EXERCISE GOAL → Search the material for "part" and show all lines that contain it.
+ + +
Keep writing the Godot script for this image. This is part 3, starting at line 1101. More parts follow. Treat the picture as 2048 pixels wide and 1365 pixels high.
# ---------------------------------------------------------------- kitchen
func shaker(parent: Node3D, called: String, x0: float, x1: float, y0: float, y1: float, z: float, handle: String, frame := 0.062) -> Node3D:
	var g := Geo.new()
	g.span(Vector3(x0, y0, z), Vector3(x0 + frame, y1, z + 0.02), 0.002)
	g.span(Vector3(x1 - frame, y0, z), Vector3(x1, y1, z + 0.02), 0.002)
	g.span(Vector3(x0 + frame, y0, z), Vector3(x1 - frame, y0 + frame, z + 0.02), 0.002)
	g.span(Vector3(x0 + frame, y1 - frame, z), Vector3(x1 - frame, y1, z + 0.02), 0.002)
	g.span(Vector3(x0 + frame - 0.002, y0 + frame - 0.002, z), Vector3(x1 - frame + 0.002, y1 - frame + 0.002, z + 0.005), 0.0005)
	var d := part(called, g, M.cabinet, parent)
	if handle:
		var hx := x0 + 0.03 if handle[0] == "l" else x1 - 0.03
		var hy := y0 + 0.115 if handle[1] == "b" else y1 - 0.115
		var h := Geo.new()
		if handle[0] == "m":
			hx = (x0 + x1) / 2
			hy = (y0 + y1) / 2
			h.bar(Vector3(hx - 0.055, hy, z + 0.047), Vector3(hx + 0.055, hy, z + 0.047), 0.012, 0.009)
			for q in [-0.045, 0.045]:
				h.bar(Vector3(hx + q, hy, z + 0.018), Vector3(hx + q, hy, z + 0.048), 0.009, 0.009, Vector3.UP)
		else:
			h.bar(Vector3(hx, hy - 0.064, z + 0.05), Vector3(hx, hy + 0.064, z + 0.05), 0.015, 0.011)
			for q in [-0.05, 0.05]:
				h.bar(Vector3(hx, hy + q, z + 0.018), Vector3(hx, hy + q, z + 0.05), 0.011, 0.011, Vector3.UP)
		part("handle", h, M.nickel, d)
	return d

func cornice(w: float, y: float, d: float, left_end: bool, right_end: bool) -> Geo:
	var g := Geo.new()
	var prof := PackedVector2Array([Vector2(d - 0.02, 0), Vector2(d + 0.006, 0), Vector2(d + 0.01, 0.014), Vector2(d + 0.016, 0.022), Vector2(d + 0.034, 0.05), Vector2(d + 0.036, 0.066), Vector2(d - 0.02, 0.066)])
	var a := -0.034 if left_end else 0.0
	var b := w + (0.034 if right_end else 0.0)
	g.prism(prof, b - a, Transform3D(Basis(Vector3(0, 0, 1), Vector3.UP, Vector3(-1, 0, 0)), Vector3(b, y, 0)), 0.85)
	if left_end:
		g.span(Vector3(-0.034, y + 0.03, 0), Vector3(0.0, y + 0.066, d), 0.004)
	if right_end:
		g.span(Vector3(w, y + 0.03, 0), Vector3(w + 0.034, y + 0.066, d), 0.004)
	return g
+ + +
RIGHT ANSWER →
Keep writing the Godot script for this image. This is part 3, starting at line 1101. More parts follow. Treat the picture as 2048 pixels wide and 1365 pixels high.
	var d := part(called, g, M.cabinet, parent)
		part("handle", h, M.nickel, d)